One is the ninth full-length album released by Vancouver punk rock band Nomeansno. Released in 2000, it was their penultimate album and last of eight albums issued through the Alternative Tentacles imprint. Its long, ponderous songs generally pleased critics and longtime fans, with All Music critic Tom Schulte assessing the album's "intense and heavy collegiate punk" as one of the band's finest efforts since their seminal 1989 album Wrong. It features a cover of the Ramones song "Beat on the Brat" and a reworking of the title track of Miles Davis's Bitches Brew album. Because of the ambiguity of the album cover layout, the album has been understood at times by the press to be called No One.

Nomeansno, formed in 1979, celebrated their twentieth anniversary while touring in support of their 1998 album Dance of the Headless Bourgeoisie. After the tour, they began to assemble material for a new record. The resulting batch of long and ponderous songs was originally intended for a release by Mr. Right and Mr. Wrong, the side project of Nomeansno brothers Rob and John Wright; but the Wrights ultimately decided to release the material as a Nomeansno album. John Wright later stated that the band's desire to create a unified statement after the diverse and experimental Dance of the Headless Bourgeoisie influenced the songwriting direction and the band's conscious decision to write heavy and expansive songs.

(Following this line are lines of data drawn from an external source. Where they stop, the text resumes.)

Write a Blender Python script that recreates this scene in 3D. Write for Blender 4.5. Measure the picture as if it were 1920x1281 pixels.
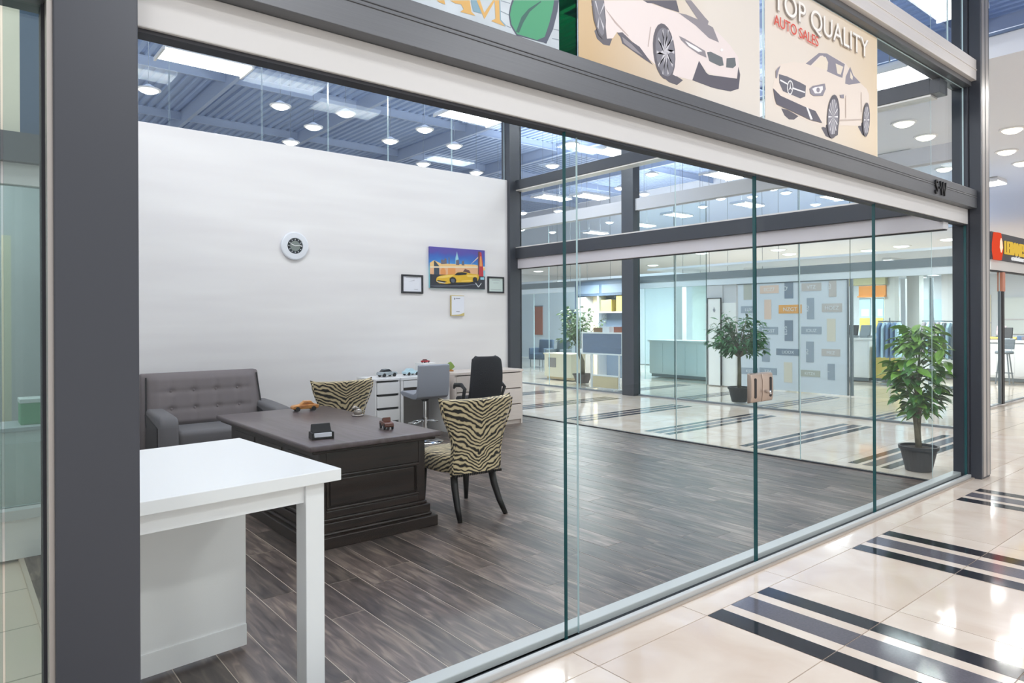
import bpy, bmesh, math, random, json
from mathutils import Vector, Matrix, Euler
random.seed(7)
S = bpy.context.scene
for _o in list(bpy.data.objects):
    bpy.data.objects.remove(_o)
C = S.collection
PI = math.pi

# ------------------------------------------------------------------ camera
cam_d = bpy.data.cameras.new('camera')
cam = bpy.data.objects.new('camera', cam_d)
C.objects.link(cam)
cam_d.sensor_width = 36.0
cam_d.sensor_fit = 'HORIZONTAL'
cam_d.lens = 36.0 * 1294.0 / 1920.0
cam_d.shift_x = 0.0
cam_d.shift_y = -(640.5 - 599.4) / 1920.0
cam_d.clip_start = 0.05
cam_d.clip_end = 200
YAW, ROLL = 0.6885, -0.0045
_F = Vector((math.sin(YAW), math.cos(YAW), 0))
_R0 = Vector((math.cos(YAW), -math.sin(YAW), 0))
_R = _R0 * math.cos(ROLL) + Vector((0, 0, 1)) * math.sin(ROLL)
_U = _R.cross(_F)
m = Matrix((( _R.x, _U.x, -_F.x, 0), (_R.y, _U.y, -_F.y, 0), (_R.z, _U.z, -_F.z, 1.5), (0, 0, 0, 1)))
cam.matrix_world = m
S.camera = cam

# ------------------------------------------------------------------ world, exposure
S.view_settings.view_transform = 'Standard'
S.view_settings.look = 'None'
S.view_settings.gamma = 1.0
S.view_settings.exposure = -0.5
S.view_settings.use_curve_mapping = False
w = bpy.data.worlds.new('world'); S.world = w
w.use_nodes = True
w.node_tree.nodes['Background'].inputs[0].default_value = (1.0, 0.98, 0.96, 1)
w.node_tree.nodes['Background'].inputs[1].default_value = 1.55
cy = S.cycles
cy.transparent_max_bounces = 40
cy.max_bounces = 10
cy.diffuse_bounces = 4
cy.glossy_bounces = 5
cy.sample_clamp_indirect = 6.0
cy.caustics_reflective = False
cy.caustics_refractive = False
cy.use_denoising = True

# mall lamps: area lamps at the ceiling fixtures, plus fill lamps added for brightness
def area(x, y, z, sx, sy, power, col=(1, 0.985, 0.96)):
    d = bpy.data.lights.new('area_lamp', 'AREA')
    d.shape = 'RECTANGLE'; d.size = sx; d.size_y = sy; d.energy = power; d.color = col
    o = bpy.data.objects.new('area_lamp', d); C.objects.link(o)
    o.location = (x, y, z)
    return o
DECK_Z = 7.4          # steel deck
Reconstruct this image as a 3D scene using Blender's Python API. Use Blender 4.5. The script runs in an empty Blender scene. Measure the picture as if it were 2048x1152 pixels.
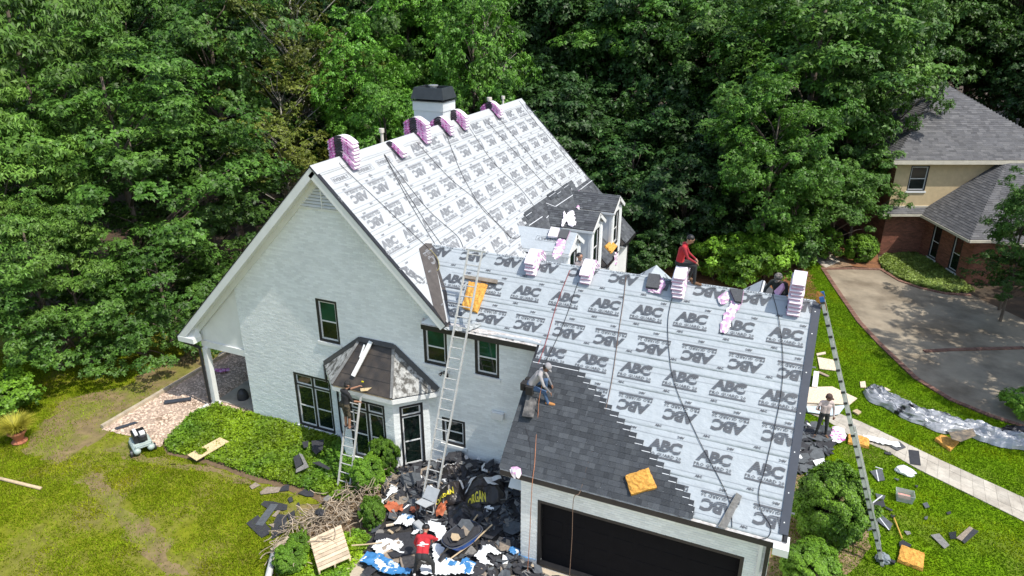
import bpy, bmesh, math, random
import numpy as np
from mathutils import Vector, Matrix, noise
from mathutils.geometry import tessellate_polygon
S = bpy.context.scene
COL = S.collection
random.seed(7); RNG = np.random.default_rng(7)
rad = math.radians
# ------------------------------------------------------------------ camera, sky, sun, exposure
CAM = Vector((13.785, -17.192, 14.705)); YAW, PITCH, FPX = .4057, -.3919, 1408.5
cd = bpy.data.cameras.new('camera'); cam = bpy.data.objects.new('camera', cd); COL.objects.link(cam)
cam.location = CAM; cam.rotation_euler = (math.pi/2+PITCH, 0, YAW)
cd.sensor_width = 36; cd.lens = 36*FPX/2048; cd.clip_start = .1; cd.clip_end = 600
S.camera = cam
SUN = Vector((.52, -.088, .85)).normalized()
w = bpy.data.worlds.new('World'); S.world = w; w.use_nodes = True
nt = w.node_tree; bg = nt.nodes['Background']
sk = nt.nodes.new('ShaderNodeTexSky'); sk.sky_type = 'NISHITA'; sk.sun_disc = False
sk.sun_elevation = math.asin(SUN.z); sk.sun_rotation = math.atan2(SUN.x, SUN.y)
sk.air_density = 1.3; sk.dust_density = 2.0; sk.altitude = 200
nt.links.new(sk.outputs[0], bg.inputs[0]); bg.inputs[1].default_value = .15
ld = bpy.data.lights.new('sun', 'SUN'); ld.energy = 3.5; ld.angle = rad(.53); ld.color = (1, .95, .87)
sun = bpy.data.objects.new('sun', ld); COL.objects.link(sun)
sun.rotation_euler = SUN.to_track_quat('Z', 'Y').to_euler(); sun.location = (30, -10, 50)
S.view_settings.view_transform = 'Standard'; S.view_settings.look = 'None'
S.view_settings.exposure = .42; S.view_settings.gamma = 1
S.render.engine = 'CYCLES'
try:
    S.cycles.max_bounces = 6; S.cycles.diffuse_bounces = 3; S.cycles.glossy_bounces = 2
    S.cycles.transmission_bounces = 4; S.cycles.transparent_max_bounces = 6
    S.cycles.use_denoising = True
except Exception: pass
# ------------------------------------------------------------------ survey helpers: a photo point to a point on a surface of the place
_F = Vector((-math.sin(YAW)*math.cos(PITCH), math.cos(YAW)*math.cos(PITCH), math.sin(PITCH)))
_R = Vector((math.cos(YAW), math.sin(YAW), 0)); _U = _R.cross(_F)
def ray(px, py): return _F + _R*((px-1024)/FPX) - _U*((py-576)/FPX)
def on_plane(px, py, n, d):
    n = Vector(n); r = ray(px, py); return CAM + r*((d-n.dot(CAM))/n.dot(r))
RZ, RX = 10.015, 0.0                    # main ridge
QW, YR, ZR = .8583, 1.770, 7.245        # wing slope, ridge y, ridge z
KW = math.sqrt(1+QW*QW); KM = math.sqrt(2)
def G(px, py, z=0.): return on_plane(px, py, (0, 0, 1), z)
def Yp(px, py, y): return on_plane(px, py, (0, 1, 0), y)
def Xp(px, py, x): return on_plane(px, py, (1, 0, 0), x)
def M(px, py, off=0.): return on_plane(px, py, (1, 0, 1), RZ+off*KM)
def Wp(px, py, off=0.): return on_plane(px, py, (0, -QW, 1), ZR-QW*YR+off*KW)
def at_depth(px, py, d): return CAM + ray(px, py)*d
NM = Vector((1, 0, 1)).normalized(); NW = Vector((0, -QW, 1)).normalized()
def m_pt(y, s, off=0.): return Vector((s/KM, y, RZ-s/KM)) + NM*off          # main slope: y along ridge, s down the slope
def w_pt(x, s, off=0.): return Vector((x, YR-s/KW, ZR-QW*s/KW)) + NW*off     # wing slope
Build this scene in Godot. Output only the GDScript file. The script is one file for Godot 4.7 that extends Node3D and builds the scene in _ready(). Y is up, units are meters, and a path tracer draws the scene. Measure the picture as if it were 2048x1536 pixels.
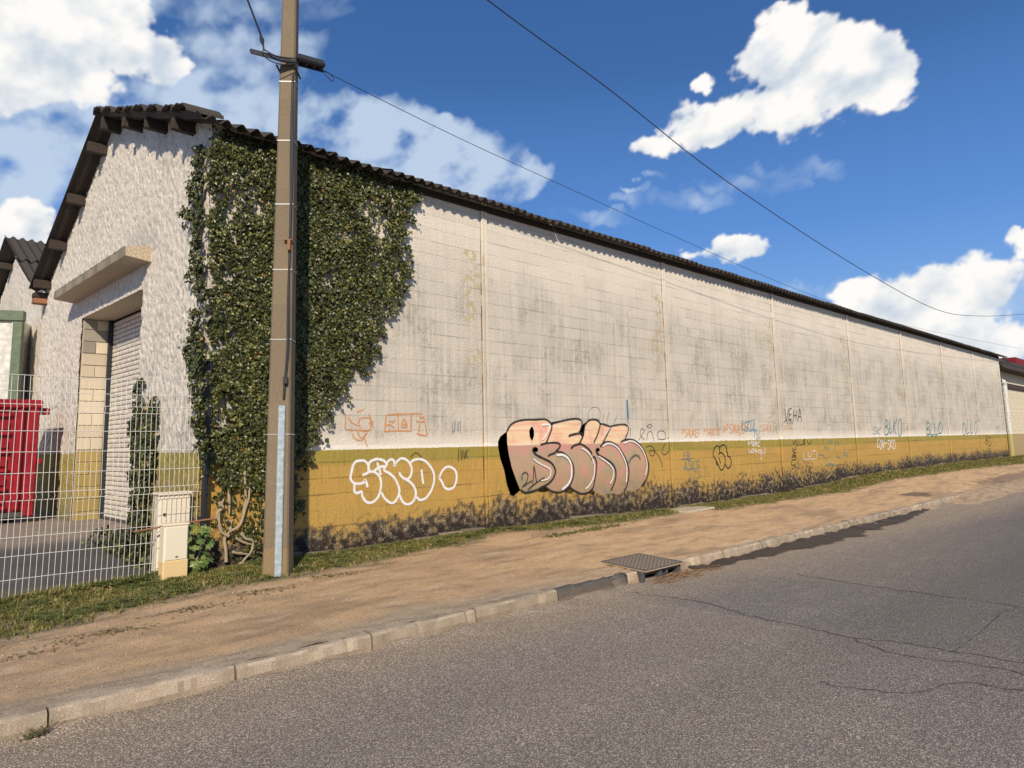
extends Node3D
# A painted block warehouse beside a street: the long wall is the plane z = 0, the street lies at z > 3, the gable is the plane x = 3.2; y = 0 is eye height.

const EYE := Vector3(0, 0, 8.185)
const SUN_DIR := Vector3(0.8, -0.78, -1.0)
const ROAD_Y := -1.65
const KERB_Z := 3.05
const PITCH := 0.177
const EAVE := Vector2(0.28, 3.76)      # z, y of the street-side eave
const RIDGE := Vector2(-3.87, 5.24)
const VALLEY := Vector2(-7.95, 3.12)
const POSTS := [7.53, 12.62, 17.6, 22.63, 27.5, 32.4, 37.2, 42.0]

var rng := RandomNumberGenerator.new()
var M := {}
var used := {}

# ------------------------------------------------------------------ mesh building
class B:
	var v := PackedVector3Array()
	var n := PackedVector3Array()
	var c := PackedColorArray()
	var i := PackedInt32Array()

	func quad(p: Vector3, q: Vector3, r: Vector3, s: Vector3, col := Color.WHITE) -> void:   # counter-clockwise from outside
		var k := v.size()
		var nn := (r - p).cross(s - q).normalized()
		v.append(p); v.append(q); v.append(r); v.append(s)
		for j in 4:
			n.append(nn); c.append(col)
		i.append_array(PackedInt32Array([k, k + 2, k + 1, k, k + 3, k + 2]))

	func tri(p: Vector3, q: Vector3, r: Vector3, col := Color.WHITE) -> void:
		var k := v.size()
		var nn := (q - p).cross(r - p).normalized()
		v.append(p); v.append(q); v.append(r)
		for j in 3:
			n.append(nn); c.append(col)
		i.append_array(PackedInt32Array([k, k + 2, k + 1]))

	func box(at: Vector3, size: Vector3, bevel := 0.0, col := Color.WHITE, basis := Basis.IDENTITY) -> void:
		var h := size * 0.5
		var b := minf(bevel, minf(h.x, minf(h.y, h.z)) * 0.9)
		var face := []     # per axis and sign: four corners
		for ax in 3:
			for sg in [1.0, -1.0]:
				var u := (ax + 1) % 3
				var w := (ax + 2) % 3
				var pts := []
				for e in [[-1.0, -1.0], [1.0, -1.0], [1.0, 1.0], [-1.0, 1.0]]:
					var p := Vector3.ZERO
					p[ax] = sg * h[ax]
					p[u] = e[0] * sg * (h[u] - b)
					p[w] = e[1] * (h[w] - b)
					pts.append(at + basis * p)
				quad(pts[0], pts[1], pts[2], pts[3], col)
				face.append(pts)
		if b <= 0.0:
			return
		for ax in 3:
			var u := (ax + 1) % 3
			var w := (ax + 2) % 3
			for su in [1.0, -1.0]:
				for sw in [1.0, -1.0]:
					var p := Vector3.ZERO
					var q := Vector3.ZERO
					p[u] = su * h[u]; p[w] = sw * (h[w] - b)
					q[w] = sw * h[w]; q[u] = su * (h[u] - b)
					var e := Vector3.ZERO
					e[ax] = h[ax] - b
					var a0 := at + basis * (p - e); var a1 := at + basis * (p + e)
					var b0 := at + basis * (q - e); var b1 := at + basis * (q + e)
					if su * sw > 0:
						quad(a0, b0, b1, a1, col)
					else:
						quad(a1, b1, b0, a0, col)
		for sx in [1.0, -1.0]:
			for sy in [1.0, -1.0]:
				for sz in [1.0, -1.0]:
					var p := at + basis * Vector3(sx * h.x, sy * (h.y - b), sz * (h.z - b))
					var q := at + basis * Vector3(sx * (h.x - b), sy * h.y, sz * (h.z - b))
					var r := at + basis * Vector3(sx * (h.x - b), sy * (h.y - b), sz * h.z)
					if sx * sy * sz > 0:
						tri(p, q, r, col)
					else:
						tri(p, r, q, col)

	func tube(path: Array, radius, sides := 6, col := Color.WHITE, caps := true) -> void:
		var k := v.size()
		var up := Vector3.UP
		for s in path.size():
			var a: Vector3 = path[maxi(s - 1, 0)]
			var b: Vector3 = path[mini(s + 1, path.size() - 1)]
			var d := (b - a).normalized()
			if absf(d.dot(up)) > 0.95:
				up = Vector3.RIGHT if absf(d.x) < 0.9 else Vector3.BACK
			var x := d.cross(up).normalized()
			var y := x.cross(d).normalized()
			up = y
			var r: float = radius[s] if radius is Array else radius
			for j in sides:
				var t := TAU * j / sides
				var o := x * cos(t) + y * sin(t)
				v.append(path[s] + o * r)
				n.append(o)
				c.append(col)
		for s in path.size() - 1:
			for j in sides:
				var p := k + s * sides + j
				var q := k + s * sides + (j + 1) % sides
				i.append_array(PackedInt32Array([p, q, p + sides, q, q + sides, p + sides]))
		if caps:
			for e in [0, path.size() - 1]:
				var o := k + int(e) * sides
				for j in range(1, sides - 1):
					i.append_array(PackedInt32Array([o, o + j, o + j + 1] if e == 0 else [o, o + j + 1, o + j]))

	func poly(pts: Array, off: Vector3, col := Color.WHITE) -> void:    # convex outline, counter-clockwise from outside, drawn out along -off
		var m := pts.size()
		for j in range(1, m - 1):
			tri(pts[0], pts[j], pts[j + 1], col)
			tri(pts[0] + off, pts[j + 1] + off, pts[j] + off, col)
		for j in m:
			var p: Vector3 = pts[j]
			var q: Vector3 = pts[(j + 1) % m]
			quad(p, p + off, q + off, q, col)

	func mesh(mat: Material = null, into: ArrayMesh = null) -> ArrayMesh:
		var a := []
		a.resize(Mesh.ARRAY_MAX)
		a[Mesh.ARRAY_VERTEX] = v
		a[Mesh.ARRAY_NORMAL] = n
		a[Mesh.ARRAY_COLOR] = c
		a[Mesh.ARRAY_INDEX] = i
		var m := into if into else ArrayMesh.new()
		m.add_surface_from_arrays(Mesh.PRIMITIVE_TRIANGLES, a)
		if mat:
			m.surface_set_material(m.get_surface_count() - 1, mat)
		return m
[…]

As with Dance of the Headless Bourgeoisie, the band recorded the album at Lemon Loaf Studios in Vancouver with Marc L'Esperance. Three outtakes from the recording session were issued as the Generic Shame EP the following year. John Wright later ranked One among his favorites from the band's catalog.

The album received favorable reviews, many emphasizing the impressiveness of the band's accomplishment at an advanced age. Alltime Records reviewer Guy Peters argued that "[n]ever has a Nomeansno album sounded better than this time around, and never before has the band's interplay reached such heights." Peters awarded the album nine out of ten stars. Similarly, PopMatters critic Devin Robinson ranked the release among the most impressive of the era, calling it "instantly more important and vital, more daring, than anything on the Warped Tour." While AllMusic's Tom Schulte held that the album did not quite reach their previous heights, he argued that it came close and was praiseworthy nonetheless.